What works: Keeping it simple. Most “advanced” logic adds complexity with little payoff unless you’re operating at huge scale.
Step 6: Test the heck out of it
Seriously, don’t skip this. Even if you’re sure everything’s perfect, run a test sequence with yourself or a colleague.
- Check for broken tokens (
{{company}}
showing up as blank, etc.) - Look for typos, awkward phrasing
- Make sure unsubscribe links and compliance stuff are in place
Pro tip: Send a test to your phone and desktop. Formatting can look totally different.
Step 7: Turn it on and monitor
- Start with a small batch if you can. Watch open rates, replies, and bounces.
- Be ready to pause and fix if something weird happens (it will, the first couple times).
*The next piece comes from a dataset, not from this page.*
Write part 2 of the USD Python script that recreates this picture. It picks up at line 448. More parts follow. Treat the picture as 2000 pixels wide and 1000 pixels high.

- If you get a lot of negative replies (“Who is this?” “Unsubscribe!”), that’s a sign your emails are too generic or your list is cold.
What to ignore (and what not to trust)
- Don’t buy lists—they’ll tank your deliverability, and nobody wants your cold pitch.
- Don’t use every feature just because it’s there. Stick to what actually helps your goal.
- Don’t obsess over open rates. Focus on replies and real engagement.
- Don’t outsource writing entirely to AI. It’s fine for a draft, but always add your own touch.
Honest takes: What works, what doesn’t
What works: - Short, honest emails that actually sound human - Referencing something specific to the recipient - Following up (most replies come on the 2nd or 3rd email) - Reviewing your sequence monthly to prune out dead weight
What doesn’t: - “Personalization” that’s just a name token—people see right through it - Aggressive or salesy language - Sending more than 3-4 emails in a row without a reply
Wrapping up: Keep it simple, iterate often
You don’t need a 20-step funnel or clever hacks to make Authoredup’s workflows pay off. Start with one clean sequence, personalize it for real, and watch what happens. If you keep things simple and tweak as you go, you’ll avoid the usual headaches—and actually get replies from humans, not just robots.
Got a sequence that’s working? Great. If not, kill what’s not working, keep what is, and don’t be afraid to strip it back to basics. That’s how you get automation that actually helps, not just adds noise.